Security risks of OAuth vs a password manager



  • Of the following two approaches, which is "more secure", under which circumstances, and why? In other words, please compare the security risks of these two approaches:

    1. Log in to an OAuth provider such as Google or Facebook using a master passphrase; then use OAuth/OpenID to log in to other services via that OAuth provider.
    2. Use a password manager with the same passphrase; have it generate and auto-type a separate random password for each service.

    This question explains how OAuth and OpenID work and why they're considered secure, but it doesn't compare it to a password manager.

    Motivation:

    From my perspective as a user, OAuth and password manager solve the same problem of not having to enter separate passwords (or any passwords at all) when logging in to various services. OAuth does it by "reusing" my login into the OAuth provider (I understand the technical details are more involved, but that's how it looks to me as a user). A password manager does it by automatically typing in the password for me.

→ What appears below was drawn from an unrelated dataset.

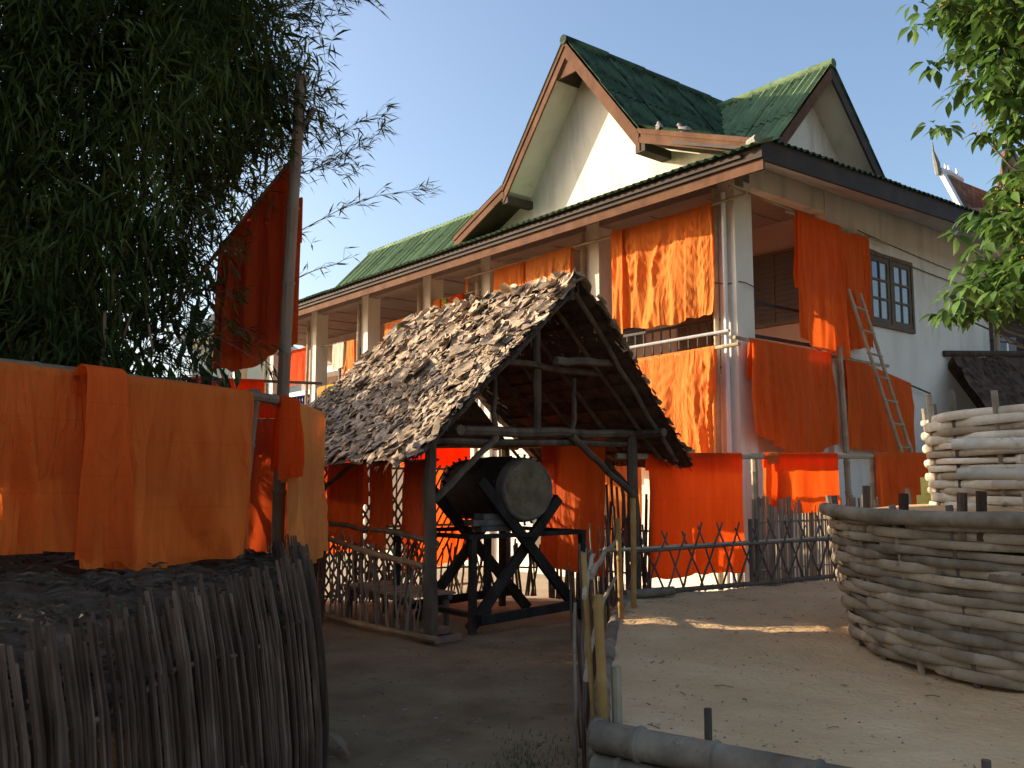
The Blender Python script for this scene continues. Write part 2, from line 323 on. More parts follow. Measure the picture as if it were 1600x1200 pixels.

    Either way, I only need to enter a single master passphrase: either to the OAuth provider or to the password manager.

    I'm trying to decide when to use which solution. To do that, I want to understand their security implications more in depth (and compare them where possible).

    OAuth vs separate accounts (with separate passwords), as noted by @schroeder , is one aspect of this. But a password manager is necessary to automate the password entry, and adds its own layer of security risks. So it's also an important piece of the puzzle, I think.



  • Neat question, I had not thought before to compare those as competing solutions, but I suppose they are!

    I'll answer this from the perspective of the Confidentiality - Integrity - Availability security triad.

    Integrity for the OAuth case is a one-shot deal; you lose your main password and you're toast everywhere; your accounts now belong to the attacker, good luck getting them back. That may also be the case if you're using a cloud-based password manager, but offline file-based password managers give you more control over where your password data is stored (ex.: if the only copies are on your phone, your laptop, and a USB hard drive, then that's harder for an attacker to get their hands on).

    Availability boils down to what happens if you forget your main password, delete your password manager db file, lose your phone and don't have a backup, or otherwise lose access to your account. Here the OAuth providers probably win because it's generally easier to recover your account with one of those services than with a password manager.

    Last but not least, to me the big difference is Confidentiality -- You will notice that, in general, the companies providing free large-scale OAuth services tend to be advertising / user analytics companies. They directly benefit from being able to track you across 3rd party sites. So if you're even a little bit interested in anonymity, then making separate isolated accounts on different sites, you're making it one step harder for people (either other end-users, or the networks themselves) to correlate all your accounts.